Entries in Following Christ (1)

Sunday
30Aug2009

Discipleship: Raising the Standard

Discipleship implies and presupposes that both a master and a clearly defined discipline exist. In order for a discipline to be engaged there must be a vision or a dream of what the followers of the discipline will accomplish in their lives.

Perhaps a further illustration will make this issue clear. Let’s suppose that a married couple decide to have a child. When the wife becomes pregnant she decides that she will stop smoking because of the potentially negative effect that it will have on the unborn child. The discipline that is required is only really possible because the pain of staying the same became greater than the pain of change. It is this principle that moves us to claim any discipline, it is the dream of some greater thing that the discipline will make available to us by being obedient to the vision.

Proverbs 16:26 tells us, “It is good for workers to have an appetite; an empty stomach drives them on.”

The writer of Hebrews teaches powerful truths that will either disciple us or we can ignore and fail to reap the benefit of God’s Wisdom as revealed in it. As disciples we must ask ourselves, who will be our master, in other words, by what discipline will I live and thrive? The issue is one of whose leadership will I accept over my life.

Paul tells us in Philippians 3: 7& 8 that he counts all things that were important to him as unimportant “in view of the surpassing value of knowing Christ Jesus my Lord”. Paul goes on to write that:

“I don’t mean to say that I have already achieved these things or that I have already reached perfection! But I keep working toward that day when I will finally be all that Christ Jesus saved me for and wants me to be. No, dear friends, I am still not all I should be, but I am focusing all my energies on this one thing: Forgetting the past and looking forward to what lies ahead. I strain to reach the end of the race and receive the prize for which God, through Christ Jesus is calling us up to heaven. (NLT)

Here we find Paul describing his striving to reach the end. Paul is revealing a principle of growth and development in that he tells us that we too must stretch and grow into greater responsibility. Paul also reminds us to not allow the past to define our future, but to inform our future. It is in this idea, of looking forward, that we find the standard that Paul makes later reference to.

The New American Standard Bible translates Philippians 3:16 in the following way: “...however let us keep living by that standard to which we have attained.” The standard of the discipled life is the life of Jesus Christ, but not only the life, it is the entire Christ event from birth through death and resurrection continuing into His resurrected Lordship. With Christ Jesus as the standard by which we live then the words that He spoke have new meaning for each disciple as we make progress in growth through the sanctifying influence of the Holy Spirit.

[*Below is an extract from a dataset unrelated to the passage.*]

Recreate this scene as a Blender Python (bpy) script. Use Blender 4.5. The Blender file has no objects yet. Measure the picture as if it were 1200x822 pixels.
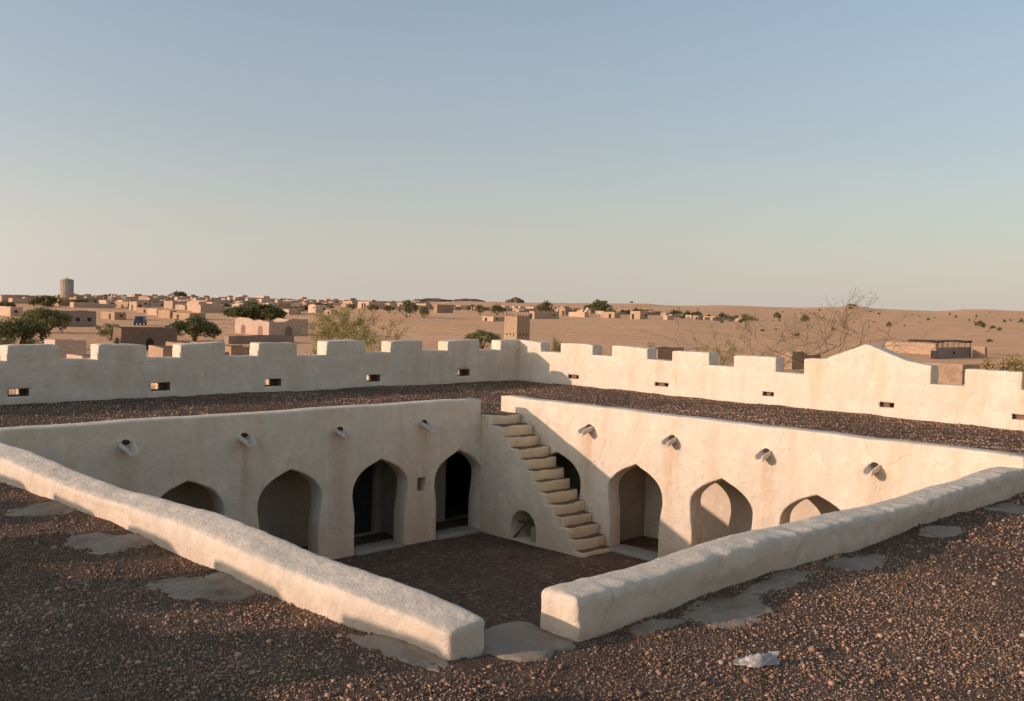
import bpy, bmesh, math, random
import numpy as np
from mathutils import Vector, Matrix, noise

scene = bpy.context.scene
COL = scene.collection
R = math.radians

# ------------------------------------------------------------------ camera, sky, sun, exposure
CAM = Vector((18.686, 18.607, 3.0))
FX = 1167.0                                    # focal length in pixels of the 1200 px wide photograph
AN, PIT, ROL = math.pi * 1.25 + 0.00026, -0.04387, 0.0262
_fw = Vector((math.cos(AN) * math.cos(PIT), math.sin(AN) * math.cos(PIT), math.sin(PIT)))
_r = _fw.cross(Vector((0, 0, 1))).normalized()
_u = _r.cross(_fw)
RT = _r * math.cos(ROL) + _u * math.sin(ROL)
UP = -_r * math.sin(ROL) + _u * math.cos(ROL)
FW = _fw
cd = bpy.data.cameras.new("camera")
cd.sensor_width = 36.0
cd.lens = 36.0 * FX / 1200.0
cd.clip_start = 0.1
cd.clip_end = 20000
cam = bpy.data.objects.new("camera", cd)
cam.matrix_world = Matrix(((RT.x, UP.x, -FW.x, CAM.x), (RT.y, UP.y, -FW.y, CAM.y), (RT.z, UP.z, -FW.z, CAM.z), (0, 0, 0, 1)))
COL.objects.link(cam)
scene.camera = cam

SUN = Vector((1.0, -0.45, 0.22)).normalized()  # towards the sun
world = bpy.data.worlds.new("World")
scene.world = world
world.use_nodes = True
wn = world.node_tree.nodes
sky = wn.new('ShaderNodeTexSky')
sky.sky_type = 'NISHITA'
sky.sun_disc = False
sky.sun_elevation = math.asin(SUN.z)
sky.sun_rotation = math.atan2(SUN.x, SUN.y)
sky.altitude = 0
sky.air_density = 1.0
sky.dust_density = 1.0
sky.ozone_density = 1.0
bg = wn['Background']
bg.inputs[1].default_value = 0.128
# dust hanging over the desert: a warm grey veil that is thick at the horizon and gone overhead
wtc = wn.new('ShaderNodeTexCoord'); wsep = wn.new('ShaderNodeSeparateXYZ')
world.node_tree.links.new(wtc.outputs['Generated'], wsep.inputs[0])
wr = wn.new('ShaderNodeValToRGB')
for k, (p, c) in enumerate([(0.0, 0.85), (0.02, 0.80), (0.14, 0.56), (0.30, 0.31), (0.52, 0.24), (0.85, 0.0)]):  # veil kept up above the view to lift the shaded walls
    if k > 1: wr.color_ramp.elements.new(p)
    wr.color_ramp.elements[k].position = p
    wr.color_ramp.elements[k].color = (c, c, c, 1)
world.node_tree.links.new(wsep.outputs[2], wr.inputs[0])
wm = wn.new('ShaderNodeMix'); wm.data_type = 'RGBA'
world.node_tree.links.new(wr.outputs[0], wm.inputs[0])
world.node_tree.links.new(sky.outputs[0], wm.inputs[6])
wd = wn.new('ShaderNodeVectorMath'); wd.operation = 'DOT_PRODUCT'; wd.inputs[1].default_value = SUN
world.node_tree.links.new(wtc.outputs['Generated'], wd.inputs[0])
def wmath(op, a, b):
    m = wn.new('ShaderNodeMath'); m.operation = op
    for k, v in enumerate((a, b)):
        if hasattr(v, 'links'): world.node_tree.links.new(v, m.inputs[k])
        else: m.inputs[k].default_value = v
    return m.outputs[0]
fwd = wmath('POWER', wmath('MULTIPLY', wmath('ADD', wd.outputs['Value'], 1.0), 0.5), 5.0)   # dust glow round the sun, out of view, raised to brighten shaded walls
fwd = wmath('ADD', wmath('MULTIPLY', fwd, 4.0), 0.86)
wc = wn.new('ShaderNodeValToRGB')                       # the veil is sand-coloured low down and blue-grey above
for k, (p, c) in enumerate([(0.0, (0.92, 0.835, 0.775)), (0.06, (0.81, 0.745, 0.72)), (0.16, (0.635, 0.61, 0.645)), (0.32, (0.58, 0.595, 0.68))]):
    if k > 1: wc.color_ramp.elements.new(p)
    wc.color_ramp.elements[k].position = p
    wc.color_ramp.elements[k].color = (*c, 1)
world.node_tree.links.new(wsep.outputs[2], wc.inputs[0])
wv = wn.new('ShaderNodeVectorMath'); wv.operation = 'SCALE'
wv4 = wn.new('ShaderNodeVectorMath'); wv4.operation = 'SCALE'; wv4.inputs[3].default_value = 4.0
world.node_tree.links.new(wc.outputs[0], wv4.inputs[0]); world.node_tree.links.new(wv4.outputs[0], wv.inputs[0])
world.node_tree.links.new(fwd, wv.inputs[3])
world.node_tree.links.new(wv.outputs[0], wm.inputs[7])
world.node_tree.links.new(wm.outputs[2], bg.inputs[0])

sl = bpy.data.lights.new("sun", 'SUN')
sl.energy = 2.4
sl.angle = R(0.53)
sl.color = (1.0, 0.73, 0.61)
so = bpy.data.objects.new("sun", sl)
so.rotation_euler = SUN.to_track_quat('Z', 'Y').to_euler()
COL.objects.link(so)

vs = scene.view_settings
vs.view_transform = 'Standard'
vs.look = 'None'
vs.exposure = 0.55
vs.gamma = 1.0
vs.use_curve_mapping = False
scene.cycles.max_bounces = 10
scene.cycles.diffuse_bounces = 8

# ------------------------------------------------------------------ naming helpers
def link(o, parent=None):
    COL.objects.link(o)
    if parent is not None:
        o.parent = parent
    return o

def tag(o, label=None, cat=None, group=None, kind=None):
    if label: o['label'] = label
    if cat: o['category'] = cat
    if group: o['group'] = group
    if kind: o['kind'] = kind
    return o

def empty(name, loc=(0, 0, 0), rz=0.0):
    o = bpy.data.objects.new(name, None)
    o.empty_display_size = 0.2
    o.location = loc
    o.rotation_euler = (0, 0, rz)
    return link(o)

def obj_bm(name, bm, mat, parent=None, smooth=False, recalc=True):
    if recalc:
        bmesh.ops.recalc_face_normals(bm, faces=bm.faces[:])
    me = bpy.data.meshes.new(name)
    bm.to_mesh(me)
    bm.free()
    for m in (mat if isinstance(mat, (list, tuple)) else [mat]):
        me.materials.append(m)
    if smooth:
        for p in me.polygons: p.use_smooth = True
    return link(bpy.data.objects.new(name, me), parent)

def copy_tree(o, parent=None):
    c = o.copy()
    COL.objects.link(c)
    c.parent = parent
    for ch in o.children:
        copy_tree(ch, c)
    return c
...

Jesus says in John 12:32, “And when I am lifted up on the Cross, I will draw everyone to myself.” Here we find the standard of self-giving Love being raised as the standard of discipled relationships. It will be this act of love that we as disciples will hold up to the world as the model or standard of true redeeming, life giving love. It is the model of God giving His Life for a rebellious, hateful, bunch of children to save their lives that will draw men and women to Christ.

This love must manifest itself in the way that disciples love one another, because it is the standard of continuing discipleship. So if we are to raise a banner, a standard above our camp to clearly identify the rule and law of our community as all standards are raised to do. Let us make the empty cross the standard that we raise, representing the Love of God in the sinless life, death, resurrection and Lordship of Jesus the Christ.